At Waihi, between $US35 million ($NZ51.8 million) and $US50 million would be spent, including up to $US12 million for exploration drilling alone.
Since August last year Oceana had been test drilling from underground and has budgeted for a further 42,000m of exploration drilling in 2019.
The Martha project proposes to go in part underground beneath residential areas of the adjacent Waihi township, which it has done in the past.
Test results to date had an estimated "inferred resource" of about 339,000 ounces of gold, which was based on only one-third of the planned drilling programme, Mr Wilkes said.
Management plans and detailed mine designs had been started to allow mining operations to begin, which would include underground and infrastructure development.
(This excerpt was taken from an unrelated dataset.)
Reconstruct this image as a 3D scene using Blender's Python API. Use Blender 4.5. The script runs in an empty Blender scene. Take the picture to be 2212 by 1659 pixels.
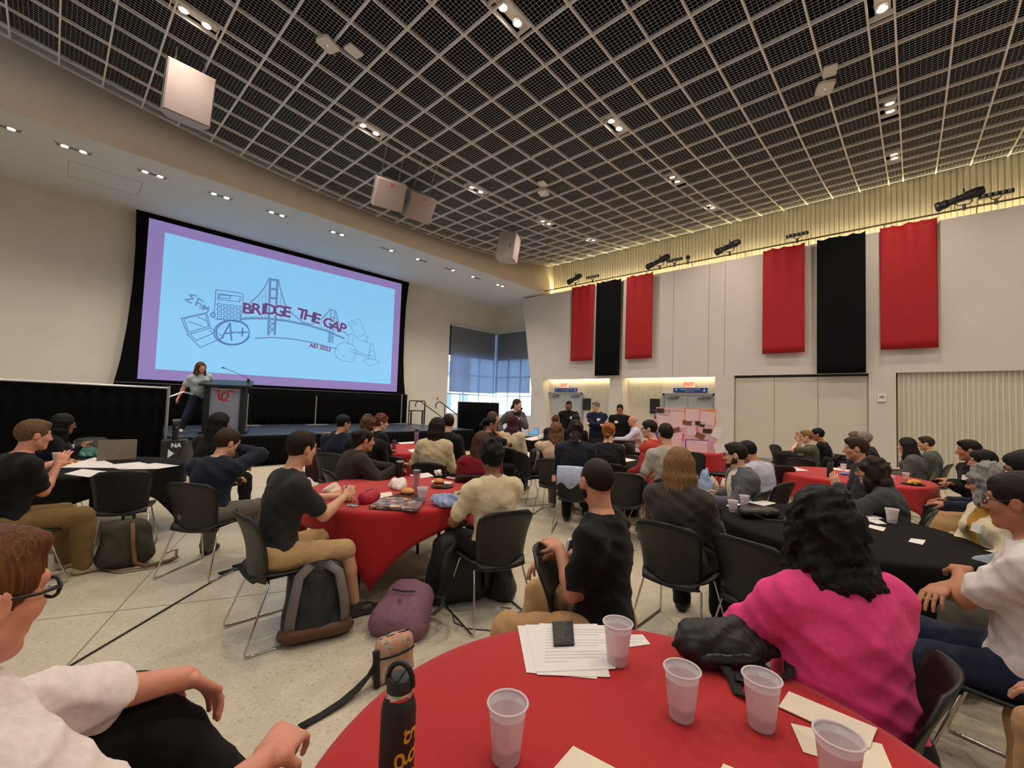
import bpy, math, random
import numpy as np
from mathutils import Vector, Matrix

SC = bpy.context.scene
COL = SC.collection
random.seed(7)

# ---------------------------------------------------------------- camera
FPX, CX, CY, HC = 930.0, 1106.0, 829.5, 1.6
_p, _r, _a = math.atan(43.5 / 930.0), 0.034, math.radians(43.0)
FWD = np.array([math.cos(_a) * math.cos(_p), math.sin(_a) * math.cos(_p), math.sin(_p)])
_rt = np.array([math.sin(_a), -math.cos(_a), 0.0]); _up = np.cross(_rt, FWD)
RGT = _rt * math.cos(_r) + _up * math.sin(_r)
UPV = -_rt * math.sin(_r) + _up * math.cos(_r)
CAMP = np.array([0, 0, HC])
cam_data = bpy.data.cameras.new('camera')
cam_data.sensor_fit = 'HORIZONTAL'; cam_data.sensor_width = 36.0
cam_data.lens = FPX / 2212.0 * 36.0
cam_data.clip_start = 0.05; cam_data.clip_end = 300
cam = bpy.data.objects.new('camera', cam_data); COL.objects.link(cam)
cam.matrix_world = Matrix(((RGT[0], UPV[0], -FWD[0], 0), (RGT[1], UPV[1], -FWD[1], 0),
                           (RGT[2], UPV[2], -FWD[2], HC), (0, 0, 0, 1)))
SC.camera = cam

# ---------------------------------------------------------------- world, exposure
SC.view_settings.view_transform = 'Standard'
SC.view_settings.look = 'None'
SC.view_settings.gamma = 1.0
SC.view_settings.use_curve_mapping = False
SC.view_settings.exposure = 0.56
W = bpy.data.worlds.new('overcast_sky'); SC.world = W; W.use_nodes = True
_nt = W.node_tree; _bg = _nt.nodes['Background']
_bg.inputs[0].default_value = (0.62, 0.78, 1.0, 1); _bg.inputs[1].default_value = 4.0
LAMP_W = 150.0      # watts of one ceiling downlight
SOFFIT_W = 140.0
WARM = (1.0, 0.86, 0.71)

# ---------------------------------------------------------------- picture -> place helpers
def ray(x, y): return FWD + RGT * ((x - CX) / FPX) - UPV * ((y - CY) / FPX)
def onz(x, y, z=0.0):
    d = ray(x, y); return CAMP + d * ((z - HC) / d[2])
def onX(x, y, X): d = ray(x, y); return CAMP + d * (X / d[0])
def onY(x, y, Y): d = ray(x, y); return CAMP + d * (Y / d[1])
def onD(x, y, D): return CAMP + ray(x, y) * D
def zc(X): return 6.987 + 0.01172 * (X - 6.93) ** 2

# ---------------------------------------------------------------- materials
MATS = {}
def _node(nt, t, **kw):
    n = nt.nodes.new(t)
    for k, v in kw.items(): setattr(n, k, v)
    return n
def mat(name, col, rough=0.6, metal=0.0, var=0.06, scale=30.0, bump=0.0, bscale=None, emit=None, estr=0.0,
        alpha=1.0, trans=0.0, sheen=0.0, stretch=None, spec=None, coat=0.0, detail=3.0, ior=None, fold=0.0):
    """principled material: base colour varied by a noise texture, noise bump"""
    if name in MATS: return MATS[name]
    m = bpy.data.materials.new(name); m.use_nodes = True; MATS[name] = m
    nt = m.node_tree; b = nt.nodes['Principled BSDF']
    b.inputs['Roughness'].default_value = rough; b.inputs['Metallic'].default_value = metal
    if spec is not None: b.inputs['Specular IOR Level'].default_value = spec
    if sheen: b.inputs['Sheen Weight'].default_value = sheen
    if coat: b.inputs['Coat Weight'].default_value = coat
    if trans: b.inputs['Transmission Weight'].default_value = trans
    if ior: b.inputs['IOR'].default_value = ior
    if alpha < 1: b.inputs['Alpha'].default_value = alpha
    tc = _node(nt, 'ShaderNodeTexCoord'); mp = _node(nt, 'ShaderNodeMapping')
    nt.links.new(tc.outputs['Object'], mp.inputs[0])
    if stretch: mp.inputs['Scale'].default_value = stretch
    nz = _node(nt, 'ShaderNodeTexNoise'); nz.inputs['Scale'].default_value = scale; nz.inputs['Detail'].default_value = detail
    nt.links.new(mp.outputs[0], nz.inputs['Vector'])
    mr = _node(nt, 'ShaderNodeMapRange'); mr.inputs['From Min'].default_value = 0.3; mr.inputs['From Max'].default_value = 0.7
    mr.inputs['To Min'].default_value = 1 - var; mr.inputs['To Max'].default_value = 1 + var
    nt.links.new(nz.outputs['Fac'], mr.inputs['Value'])
    mx = _node(nt, 'ShaderNodeVectorMath', operation='SCALE'); mx.inputs[0].default_value = col[:3]
    nt.links.new(mr.outputs[0], mx.inputs['Scale']); nt.links.new(mx.outputs[0], b.inputs['Base Color'])
    if bump:
        n2 = _node(nt, 'ShaderNodeTexNoise'); n2.inputs['Scale'].default_value = bscale or scale; n2.inputs['Detail'].default_value = detail
        nt.links.new(mp.outputs[0], n2.inputs['Vector'])
        bp = _node(nt, 'ShaderNodeBump'); bp.inputs['Strength'].default_value = bump; bp.inputs['Distance'].default_value = 0.01
        nt.links.new(n2.outputs['Fac'], bp.inputs['Height']); nt.links.new(bp.outputs[0], b.inputs['Normal'])
        if fold:
            n3 = _node(nt, 'ShaderNodeTexNoise'); n3.inputs['Scale'].default_value = 11; n3.inputs['Detail'].default_value = 2; n3.inputs['Distortion'].default_value = 0.5
            nt.links.new(mp.outputs[0], n3.inputs['Vector']); b2 = _node(nt, 'ShaderNodeBump'); b2.inputs['Strength'].default_value = fold; b2.inputs['Distance'].default_value = 0.04
            nt.links.new(n3.outputs['Fac'], b2.inputs['Height']); nt.links.new(b2.outputs[0], bp.inputs['Normal'])
    if emit:
        b.inputs['Emission Color'].default_value = (*emit, 1); b.inputs['Emission Strength'].default_value = estr
    return m
def srgb(r, g, b):
    f = lambda c: ((c / 255 + 0.055) / 1.055) ** 2.4 if c > 10 else c / 255 / 12.92
    return (f(r), f(g), f(b))

# ---------------------------------------------------------------- mesh builder
class MB:
    def __init__(s): s.v = []; s.f = []; s.m = []; s.mi = 0
    def add(s, vs, fs):
        o = len(s.v); s.v += [tuple(map(float, p)) for p in vs]; s.f += [tuple(o + i for i in q) for q in fs]; s.m += [s.mi] * len(fs)
        return s
    def box(s, a, b, M=None):
        x0, y0, z0 = a; x1, y1, z1 = b
        vs = [(x0, y0, z0), (x1, y0, z0), (x1, y1, z0), (x0, y1, z0), (x0, y0, z1), (x1, y0, z1), (x1, y1, z1), (x0, y1, z1)]
        if M is not None: vs = [M @ Vector(v) for v in vs]
        return s.add(vs, [(0, 3, 2, 1), (4, 5, 6, 7), (0, 1, 5, 4), (1, 2, 6, 5), (2, 3, 7, 6), (3, 0, 4, 7)])
    def rbox(s, a, b, r, M=None, n=3):
        """box with rounded vertical edges"""
        x0, y0, z0 = a; x1, y1, z1 = b; ring = []
        for cx, cy, t0 in ((x1 - r, y1 - r, 0), (x0 + r, y1 - r, 90), (x0 + r, y0 + r, 180), (x1 - r, y0 + r, 270)):
            for k in range(n + 1):
                t = math.radians(t0 + 90 * k / n); ring.append((cx + r * math.cos(t), cy + r * math.sin(t)))
        return s.prism(ring, z0, z1, M)
    def prism(s, ring, z0, z1, M=None):
        n = len(ring); vs = [(x, y, z0) for x, y in ring] + [(x, y, z1) for x, y in ring]
        if M is not None: vs = [M @ Vector(v) for v in vs]
        fs = [tuple(range(n - 1, -1, -1)), tuple(range(n, 2 * n))] + [(i, (i + 1) % n, n + (i + 1) % n, n + i) for i in range(n)]
        return s.add(vs, fs)
    def poly3(s, pts, off):
        """planar polygon extruded by a vector"""
        n = len(pts); o = np.array(off, float); a = [np.array(p, float) for p in pts]
        vs = a + [p + o for p in a]
        return s.add(vs, [tuple(range(n - 1, -1, -1)), tuple(range(n, 2 * n))] + [(i, (i + 1) % n, n + (i + 1) % n, n + i) for i in range(n)])
    def tube(s, pts, r, n=8, closed=False, cap=True):
        P = [np.array(p, float) for p in pts]; m = len(P); rr = r if hasattr(r, '__len__') else [r] * m
        rings = []; N = None
        for i in range(m):
            if closed: t = P[(i + 1) % m] - P[i - 1]
            else: t = P[min(i + 1, m - 1)] - P[max(i - 1, 0)]
            t = t / (np.linalg.norm(t) + 1e-9)
            if N is None:
                N = np.cross(t, [0, 0, 1.0]);
                if np.linalg.norm(N) < 0.1: N = np.cross(t, [1.0, 0, 0])
            N = N - t * (N @ t); N /= np.linalg.norm(N) + 1e-9; B = np.cross(t, N)
            rings.append([P[i] + rr[i] * (N * math.cos(2 * math.pi * k / n) + B * math.sin(2 * math.pi * k / n)) for k in range(n)])
        vs = [p for g in rings for p in g]; fs = []
        for i in range(m if closed else m - 1):
            a, b = i * n, ((i + 1) % m) * n
            fs += [(a + k, a + (k + 1) % n, b + (k + 1) % n, b + k) for k in range(n)]
        if cap and not closed: fs += [tuple(range(n - 1, -1, -1)), tuple((m - 1) * n + k for k in range(n))]
        return s.add(vs, fs)
    def lathe(s, prof, n=20, M=None):
        """profile [(radius, z)...] around z"""
        vs = []; fs = []; m = len(prof)
        for r, z in prof: vs += [(r * math.cos(2 * math.pi * k / n), r * math.sin(2 * math.pi * k / n), z) for k in range(n)]
        for i in range(m - 1): fs += [(i * n + k, i * n + (k + 1) % n, (i + 1) * n + (k + 1) % n, (i + 1) * n + k) for k in range(n)]
        if prof[0][0] > 1e-5: fs.append(tuple(range(n - 1, -1, -1)))
        if prof[-1][0] > 1e-5: fs.append(tuple((m - 1) * n + k for k in range(n)))
        if M is not None: vs = [M @ Vector(v) for v in vs]
        return s.add(vs, fs)
    def grid(s, P):
        """P[i][j] points -> quad sheet"""
        a, b = len(P), len(P[0])
        return s.add([p for r in P for p in r], [(i * b + j, i * b + j + 1, (i + 1) * b + j + 1, (i + 1) * b + j) for i in range(a - 1) for j in range(b - 1)])
    def mesh(s, name, mats, smooth=False):
        me = bpy.data.meshes.new(name); me.from_pydata(s.v, [], s.f)
        for m in (mats if isinstance(mats, (list, tuple)) else [mats]): me.materials.append(m)
        if any(s.m): me.polygons.foreach_set('material_index', s.m)
        if smooth: me.polygons.foreach_set('use_smooth', [True] * len(me.polygons))
        me.update(); return me
    def obj(s, name, mats, parent=None, smooth=False, **kw):
        return link(name, s.mesh(name, mats, smooth), parent, **kw)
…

"The company expects that at full underground mining rate at Martha, the Waihi operation production would return to more recent historic levels," he said.
While Oceana is still working out its separate underground Correnso mine at Waihi, the historic Martha pit has been closed since 2015 following a major slip.
While it has been reported the Martha project could add 10 years to the Waihi mine life, there was no mention of a formal mine life extension yesterday.
During the ramp-up phase, Oceana would continue to drill the Martha underground targets using four diamond rigs situated in two underground drill drives, which were beneath the Martha open pit, to further discover and add gold resources, he said.
Based on studies and exploration to date, the exploration target is of between five and eight million tonnes of ore, grading four to six grams of gold per tonne of ore, within Martha underground.
Oceana has also signalled there is potential for a second underground operation at the Golden Point prospect at Macraes in East Otago.